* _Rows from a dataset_

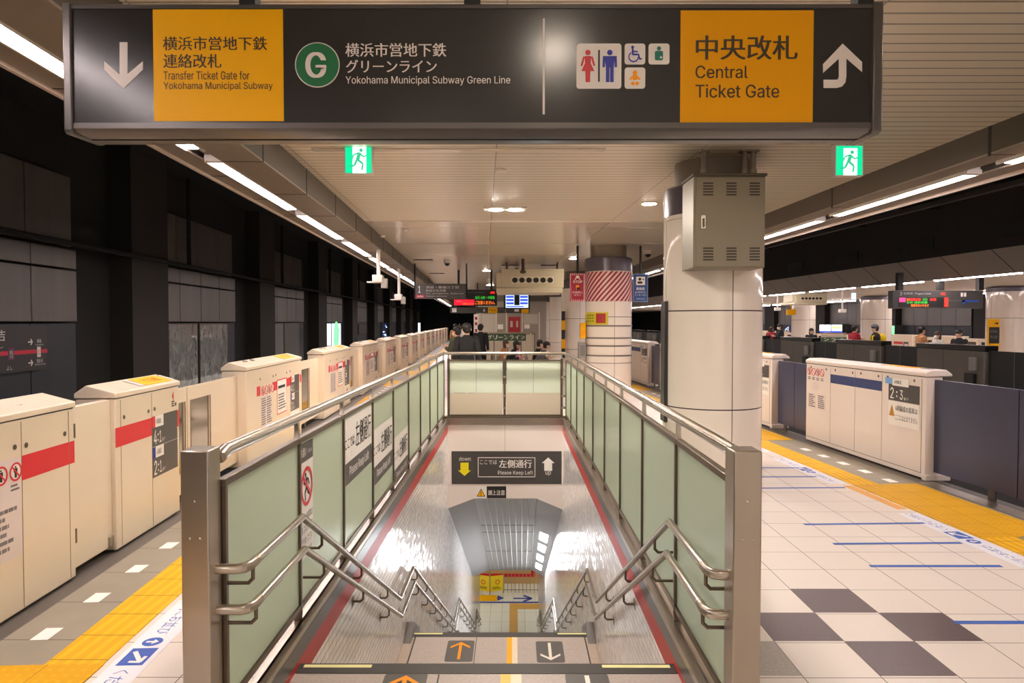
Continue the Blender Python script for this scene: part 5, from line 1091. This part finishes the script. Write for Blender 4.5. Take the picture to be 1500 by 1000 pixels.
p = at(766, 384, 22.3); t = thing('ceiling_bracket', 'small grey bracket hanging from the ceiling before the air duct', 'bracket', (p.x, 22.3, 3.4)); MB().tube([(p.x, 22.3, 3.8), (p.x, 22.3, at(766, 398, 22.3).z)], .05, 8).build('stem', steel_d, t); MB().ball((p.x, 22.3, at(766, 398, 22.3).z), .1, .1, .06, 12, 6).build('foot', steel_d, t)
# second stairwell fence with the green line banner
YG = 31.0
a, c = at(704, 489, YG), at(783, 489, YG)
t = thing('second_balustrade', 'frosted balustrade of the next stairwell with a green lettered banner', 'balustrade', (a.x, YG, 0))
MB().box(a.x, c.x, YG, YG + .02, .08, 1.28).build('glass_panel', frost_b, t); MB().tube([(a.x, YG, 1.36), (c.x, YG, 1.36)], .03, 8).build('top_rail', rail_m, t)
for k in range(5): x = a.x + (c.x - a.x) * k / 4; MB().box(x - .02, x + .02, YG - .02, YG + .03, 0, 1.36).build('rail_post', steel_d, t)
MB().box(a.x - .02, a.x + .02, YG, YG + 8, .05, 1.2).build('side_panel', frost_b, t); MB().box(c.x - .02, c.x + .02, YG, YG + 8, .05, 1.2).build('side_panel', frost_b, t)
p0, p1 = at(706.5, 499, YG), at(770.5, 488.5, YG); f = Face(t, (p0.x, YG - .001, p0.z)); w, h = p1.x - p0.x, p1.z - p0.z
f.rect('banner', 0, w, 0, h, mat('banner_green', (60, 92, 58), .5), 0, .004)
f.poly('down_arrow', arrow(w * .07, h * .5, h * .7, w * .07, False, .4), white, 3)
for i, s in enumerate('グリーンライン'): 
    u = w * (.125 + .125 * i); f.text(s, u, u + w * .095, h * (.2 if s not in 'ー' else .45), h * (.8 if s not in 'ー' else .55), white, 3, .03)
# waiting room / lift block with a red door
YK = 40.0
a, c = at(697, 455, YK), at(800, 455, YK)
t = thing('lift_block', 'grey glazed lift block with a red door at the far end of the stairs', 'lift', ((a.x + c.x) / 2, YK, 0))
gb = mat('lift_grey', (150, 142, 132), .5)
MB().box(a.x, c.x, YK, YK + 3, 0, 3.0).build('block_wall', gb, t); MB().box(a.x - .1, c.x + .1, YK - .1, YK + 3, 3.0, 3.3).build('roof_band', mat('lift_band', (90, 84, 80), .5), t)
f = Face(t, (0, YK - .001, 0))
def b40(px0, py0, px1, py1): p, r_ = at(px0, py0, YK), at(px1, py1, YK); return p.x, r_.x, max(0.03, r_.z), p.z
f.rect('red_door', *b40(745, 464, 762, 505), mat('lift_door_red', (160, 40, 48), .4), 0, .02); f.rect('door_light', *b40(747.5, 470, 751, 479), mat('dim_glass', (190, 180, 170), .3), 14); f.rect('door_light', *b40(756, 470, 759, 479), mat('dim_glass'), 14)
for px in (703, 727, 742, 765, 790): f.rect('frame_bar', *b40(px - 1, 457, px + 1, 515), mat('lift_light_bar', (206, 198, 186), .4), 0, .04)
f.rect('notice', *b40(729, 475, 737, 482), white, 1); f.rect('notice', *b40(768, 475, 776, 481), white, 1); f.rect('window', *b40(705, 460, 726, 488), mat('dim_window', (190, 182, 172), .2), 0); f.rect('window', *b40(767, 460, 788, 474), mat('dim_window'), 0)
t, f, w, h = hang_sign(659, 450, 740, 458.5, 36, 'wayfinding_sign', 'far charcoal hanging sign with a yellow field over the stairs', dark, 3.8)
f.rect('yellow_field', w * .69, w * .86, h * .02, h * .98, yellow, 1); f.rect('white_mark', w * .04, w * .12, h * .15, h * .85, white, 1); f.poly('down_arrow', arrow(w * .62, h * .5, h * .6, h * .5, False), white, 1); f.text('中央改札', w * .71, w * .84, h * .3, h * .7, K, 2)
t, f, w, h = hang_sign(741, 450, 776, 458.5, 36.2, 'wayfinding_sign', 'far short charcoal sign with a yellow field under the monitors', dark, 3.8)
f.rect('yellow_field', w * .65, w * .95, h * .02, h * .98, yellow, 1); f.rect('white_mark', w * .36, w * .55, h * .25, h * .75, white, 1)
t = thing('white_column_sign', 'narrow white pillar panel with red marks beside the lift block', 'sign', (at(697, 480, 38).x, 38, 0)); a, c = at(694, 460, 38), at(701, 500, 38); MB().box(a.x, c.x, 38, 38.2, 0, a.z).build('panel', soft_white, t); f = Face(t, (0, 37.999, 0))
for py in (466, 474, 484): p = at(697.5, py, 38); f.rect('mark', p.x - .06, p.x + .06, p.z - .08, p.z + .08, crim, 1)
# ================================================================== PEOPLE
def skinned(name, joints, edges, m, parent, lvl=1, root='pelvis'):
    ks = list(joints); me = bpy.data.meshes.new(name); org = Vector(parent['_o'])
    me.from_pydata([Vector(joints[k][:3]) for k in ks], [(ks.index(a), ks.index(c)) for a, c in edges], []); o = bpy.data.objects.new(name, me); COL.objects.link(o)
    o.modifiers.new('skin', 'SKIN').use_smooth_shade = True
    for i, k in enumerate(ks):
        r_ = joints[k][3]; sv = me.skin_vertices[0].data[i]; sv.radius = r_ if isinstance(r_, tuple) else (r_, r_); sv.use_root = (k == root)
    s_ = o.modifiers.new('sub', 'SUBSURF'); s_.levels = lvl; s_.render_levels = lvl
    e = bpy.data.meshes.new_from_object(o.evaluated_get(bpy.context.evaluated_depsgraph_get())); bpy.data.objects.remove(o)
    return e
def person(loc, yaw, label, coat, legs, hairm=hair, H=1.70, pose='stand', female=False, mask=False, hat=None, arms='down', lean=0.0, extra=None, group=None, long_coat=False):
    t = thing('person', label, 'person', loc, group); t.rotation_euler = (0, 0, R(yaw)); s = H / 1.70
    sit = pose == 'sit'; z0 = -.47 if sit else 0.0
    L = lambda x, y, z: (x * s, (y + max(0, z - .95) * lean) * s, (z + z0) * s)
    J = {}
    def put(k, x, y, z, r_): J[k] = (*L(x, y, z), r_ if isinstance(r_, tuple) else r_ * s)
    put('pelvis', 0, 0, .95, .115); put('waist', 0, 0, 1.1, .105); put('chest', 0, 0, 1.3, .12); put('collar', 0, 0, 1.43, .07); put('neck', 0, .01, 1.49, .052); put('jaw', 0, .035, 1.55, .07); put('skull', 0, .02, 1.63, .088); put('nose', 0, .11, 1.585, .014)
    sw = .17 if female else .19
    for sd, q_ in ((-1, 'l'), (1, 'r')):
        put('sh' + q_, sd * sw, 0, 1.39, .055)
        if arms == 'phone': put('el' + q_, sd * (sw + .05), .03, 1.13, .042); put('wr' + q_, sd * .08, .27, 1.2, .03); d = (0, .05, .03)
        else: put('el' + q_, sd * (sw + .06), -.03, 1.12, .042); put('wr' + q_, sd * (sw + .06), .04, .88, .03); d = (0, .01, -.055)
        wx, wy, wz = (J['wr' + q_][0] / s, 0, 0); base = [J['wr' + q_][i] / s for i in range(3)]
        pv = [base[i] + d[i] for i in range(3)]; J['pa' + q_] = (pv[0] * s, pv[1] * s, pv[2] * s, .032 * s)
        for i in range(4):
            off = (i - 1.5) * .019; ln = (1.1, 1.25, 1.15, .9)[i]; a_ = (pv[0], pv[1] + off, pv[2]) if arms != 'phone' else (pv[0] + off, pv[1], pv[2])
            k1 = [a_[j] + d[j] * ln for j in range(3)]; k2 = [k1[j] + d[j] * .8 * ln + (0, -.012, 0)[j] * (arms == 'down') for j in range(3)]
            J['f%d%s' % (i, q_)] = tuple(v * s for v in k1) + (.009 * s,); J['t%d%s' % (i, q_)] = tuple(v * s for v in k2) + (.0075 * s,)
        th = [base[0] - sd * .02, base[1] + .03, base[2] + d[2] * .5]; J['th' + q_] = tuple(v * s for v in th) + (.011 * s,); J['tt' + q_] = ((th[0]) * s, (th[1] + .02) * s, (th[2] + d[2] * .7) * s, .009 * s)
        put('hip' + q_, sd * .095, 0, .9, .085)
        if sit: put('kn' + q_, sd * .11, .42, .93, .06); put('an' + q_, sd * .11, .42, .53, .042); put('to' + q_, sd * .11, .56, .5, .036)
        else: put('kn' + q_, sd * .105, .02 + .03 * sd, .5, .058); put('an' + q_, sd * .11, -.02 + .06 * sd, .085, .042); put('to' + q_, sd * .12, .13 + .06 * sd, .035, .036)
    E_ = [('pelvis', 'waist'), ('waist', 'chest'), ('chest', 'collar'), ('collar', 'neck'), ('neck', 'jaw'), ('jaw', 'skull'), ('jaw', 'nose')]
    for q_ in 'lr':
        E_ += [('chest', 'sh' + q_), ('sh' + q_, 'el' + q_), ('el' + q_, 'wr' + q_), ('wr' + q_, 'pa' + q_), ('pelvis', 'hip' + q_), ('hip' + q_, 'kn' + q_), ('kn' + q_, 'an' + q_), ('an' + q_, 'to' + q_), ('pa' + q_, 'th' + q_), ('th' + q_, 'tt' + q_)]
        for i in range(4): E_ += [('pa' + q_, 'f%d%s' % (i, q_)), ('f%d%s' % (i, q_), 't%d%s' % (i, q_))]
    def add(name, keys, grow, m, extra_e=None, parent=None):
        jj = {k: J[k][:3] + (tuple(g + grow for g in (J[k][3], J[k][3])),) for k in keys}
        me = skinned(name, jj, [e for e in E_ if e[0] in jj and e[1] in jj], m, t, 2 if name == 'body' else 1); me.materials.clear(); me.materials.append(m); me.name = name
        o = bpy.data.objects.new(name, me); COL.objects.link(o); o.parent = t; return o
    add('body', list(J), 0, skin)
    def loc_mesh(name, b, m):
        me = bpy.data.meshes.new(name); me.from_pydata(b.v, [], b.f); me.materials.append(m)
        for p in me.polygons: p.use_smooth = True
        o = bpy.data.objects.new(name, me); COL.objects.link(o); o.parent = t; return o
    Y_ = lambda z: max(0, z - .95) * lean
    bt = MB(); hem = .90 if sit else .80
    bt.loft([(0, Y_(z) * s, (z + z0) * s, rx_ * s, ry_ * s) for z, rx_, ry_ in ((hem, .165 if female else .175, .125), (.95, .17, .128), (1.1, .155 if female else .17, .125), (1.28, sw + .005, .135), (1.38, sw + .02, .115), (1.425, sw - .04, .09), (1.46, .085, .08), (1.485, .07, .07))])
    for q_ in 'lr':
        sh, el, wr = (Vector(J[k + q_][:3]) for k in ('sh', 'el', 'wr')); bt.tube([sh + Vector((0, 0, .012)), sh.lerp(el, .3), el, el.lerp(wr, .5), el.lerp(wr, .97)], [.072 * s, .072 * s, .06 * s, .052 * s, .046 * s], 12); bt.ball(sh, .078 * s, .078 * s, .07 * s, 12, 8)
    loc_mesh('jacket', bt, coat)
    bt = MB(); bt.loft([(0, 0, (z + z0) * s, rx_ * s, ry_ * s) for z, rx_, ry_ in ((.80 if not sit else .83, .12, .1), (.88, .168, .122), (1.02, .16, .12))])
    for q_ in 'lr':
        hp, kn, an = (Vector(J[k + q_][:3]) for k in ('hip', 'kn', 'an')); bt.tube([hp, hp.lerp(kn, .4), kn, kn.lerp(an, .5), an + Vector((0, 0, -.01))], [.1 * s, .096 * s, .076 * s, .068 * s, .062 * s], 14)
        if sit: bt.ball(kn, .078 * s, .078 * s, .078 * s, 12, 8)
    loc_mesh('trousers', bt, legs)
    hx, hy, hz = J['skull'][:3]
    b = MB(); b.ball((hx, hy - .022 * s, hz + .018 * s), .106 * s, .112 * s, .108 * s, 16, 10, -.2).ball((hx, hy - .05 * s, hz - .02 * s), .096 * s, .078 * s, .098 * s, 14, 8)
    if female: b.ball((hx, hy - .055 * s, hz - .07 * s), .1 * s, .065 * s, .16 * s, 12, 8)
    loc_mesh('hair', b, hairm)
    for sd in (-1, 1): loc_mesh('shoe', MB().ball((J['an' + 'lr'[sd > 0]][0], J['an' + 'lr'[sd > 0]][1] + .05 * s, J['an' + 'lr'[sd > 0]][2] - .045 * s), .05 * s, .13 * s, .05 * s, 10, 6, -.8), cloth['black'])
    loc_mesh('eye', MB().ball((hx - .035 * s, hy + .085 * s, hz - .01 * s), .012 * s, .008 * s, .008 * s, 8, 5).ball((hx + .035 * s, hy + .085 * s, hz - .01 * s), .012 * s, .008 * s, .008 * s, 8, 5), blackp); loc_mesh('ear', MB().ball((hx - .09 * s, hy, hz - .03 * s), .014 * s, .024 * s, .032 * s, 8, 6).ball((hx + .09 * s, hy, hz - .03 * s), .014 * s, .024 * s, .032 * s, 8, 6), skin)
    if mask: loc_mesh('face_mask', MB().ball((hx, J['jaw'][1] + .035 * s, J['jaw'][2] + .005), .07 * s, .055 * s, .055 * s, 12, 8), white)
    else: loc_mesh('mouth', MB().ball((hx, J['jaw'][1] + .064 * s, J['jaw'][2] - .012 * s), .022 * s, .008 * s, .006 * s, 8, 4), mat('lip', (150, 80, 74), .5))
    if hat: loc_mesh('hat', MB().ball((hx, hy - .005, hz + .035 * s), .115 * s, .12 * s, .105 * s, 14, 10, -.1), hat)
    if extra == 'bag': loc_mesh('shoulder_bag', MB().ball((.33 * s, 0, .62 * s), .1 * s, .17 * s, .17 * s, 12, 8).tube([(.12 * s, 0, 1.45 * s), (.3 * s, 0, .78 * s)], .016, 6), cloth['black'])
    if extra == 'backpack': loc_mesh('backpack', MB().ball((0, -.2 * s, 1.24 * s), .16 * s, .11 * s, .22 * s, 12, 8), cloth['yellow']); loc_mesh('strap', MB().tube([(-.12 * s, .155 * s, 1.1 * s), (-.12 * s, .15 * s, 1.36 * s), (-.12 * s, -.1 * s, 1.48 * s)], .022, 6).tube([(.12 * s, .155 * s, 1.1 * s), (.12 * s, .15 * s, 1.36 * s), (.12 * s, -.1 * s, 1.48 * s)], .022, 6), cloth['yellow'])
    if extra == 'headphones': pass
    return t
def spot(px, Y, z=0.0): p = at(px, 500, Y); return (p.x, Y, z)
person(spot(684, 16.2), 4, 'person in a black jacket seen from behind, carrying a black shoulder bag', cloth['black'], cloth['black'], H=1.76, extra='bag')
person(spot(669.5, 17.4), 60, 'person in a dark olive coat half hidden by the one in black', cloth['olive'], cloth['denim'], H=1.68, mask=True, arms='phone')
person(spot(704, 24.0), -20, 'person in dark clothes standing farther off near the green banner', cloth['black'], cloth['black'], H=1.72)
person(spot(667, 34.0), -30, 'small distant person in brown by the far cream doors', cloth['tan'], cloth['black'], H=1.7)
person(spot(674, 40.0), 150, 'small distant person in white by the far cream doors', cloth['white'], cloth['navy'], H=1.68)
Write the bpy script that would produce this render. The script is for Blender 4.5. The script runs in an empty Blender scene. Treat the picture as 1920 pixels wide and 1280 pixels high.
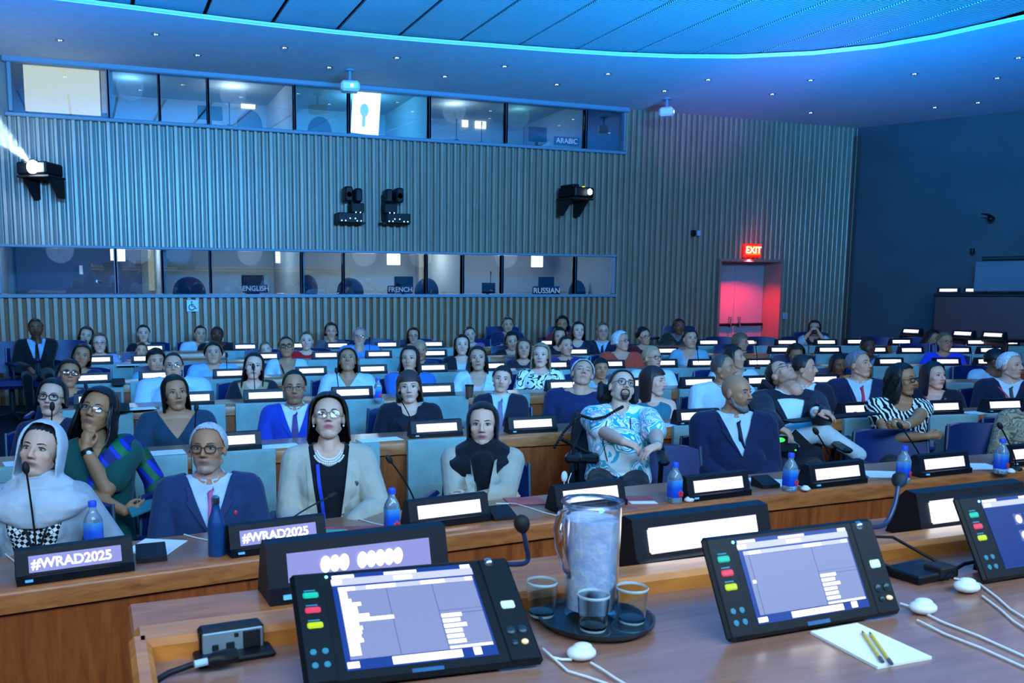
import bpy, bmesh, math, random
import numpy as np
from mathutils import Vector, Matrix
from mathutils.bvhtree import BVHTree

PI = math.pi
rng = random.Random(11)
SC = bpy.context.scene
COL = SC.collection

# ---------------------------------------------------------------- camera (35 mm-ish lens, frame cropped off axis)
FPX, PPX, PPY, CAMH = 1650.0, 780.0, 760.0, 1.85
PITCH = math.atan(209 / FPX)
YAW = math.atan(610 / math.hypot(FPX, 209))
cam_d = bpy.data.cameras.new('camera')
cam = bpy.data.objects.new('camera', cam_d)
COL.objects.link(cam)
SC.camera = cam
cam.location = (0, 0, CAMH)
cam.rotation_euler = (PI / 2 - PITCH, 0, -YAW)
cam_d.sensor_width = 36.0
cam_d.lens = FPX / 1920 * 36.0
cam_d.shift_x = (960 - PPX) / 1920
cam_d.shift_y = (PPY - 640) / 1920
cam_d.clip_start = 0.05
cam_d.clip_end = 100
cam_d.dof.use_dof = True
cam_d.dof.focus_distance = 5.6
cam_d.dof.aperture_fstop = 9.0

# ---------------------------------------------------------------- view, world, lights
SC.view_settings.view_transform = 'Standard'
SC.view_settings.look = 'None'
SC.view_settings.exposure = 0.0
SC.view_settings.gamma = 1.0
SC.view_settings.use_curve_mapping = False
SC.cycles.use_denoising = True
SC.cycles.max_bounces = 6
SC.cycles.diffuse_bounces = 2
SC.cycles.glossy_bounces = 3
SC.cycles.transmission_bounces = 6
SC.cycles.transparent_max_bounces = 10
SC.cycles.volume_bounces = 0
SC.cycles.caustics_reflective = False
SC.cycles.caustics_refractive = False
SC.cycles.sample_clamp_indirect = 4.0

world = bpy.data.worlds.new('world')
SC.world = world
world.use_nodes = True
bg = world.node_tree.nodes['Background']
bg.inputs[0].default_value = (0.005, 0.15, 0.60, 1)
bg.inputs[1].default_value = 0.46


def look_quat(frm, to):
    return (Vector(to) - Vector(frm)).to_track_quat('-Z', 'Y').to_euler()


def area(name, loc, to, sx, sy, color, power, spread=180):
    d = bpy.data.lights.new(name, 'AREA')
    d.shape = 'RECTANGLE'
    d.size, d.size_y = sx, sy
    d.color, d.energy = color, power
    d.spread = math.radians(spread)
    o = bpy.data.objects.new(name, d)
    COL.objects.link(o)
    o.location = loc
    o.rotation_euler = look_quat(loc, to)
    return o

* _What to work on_
Start at the line that contains "Write the bpy", stop at the line that contains "COL = SC.collection", and reproduce each line in that stretch exactly. Pictures are excluded.

* _Solution to the exercise_
Write the bpy script that would produce this render. The script is for Blender 4.5. The script runs in an empty Blender scene. Treat the picture as 1920 pixels wide and 1280 pixels high.
import bpy, bmesh, math, random
import numpy as np
from mathutils import Vector, Matrix
from mathutils.bvhtree import BVHTree

PI = math.pi
rng = random.Random(11)
SC = bpy.context.scene
COL = SC.collection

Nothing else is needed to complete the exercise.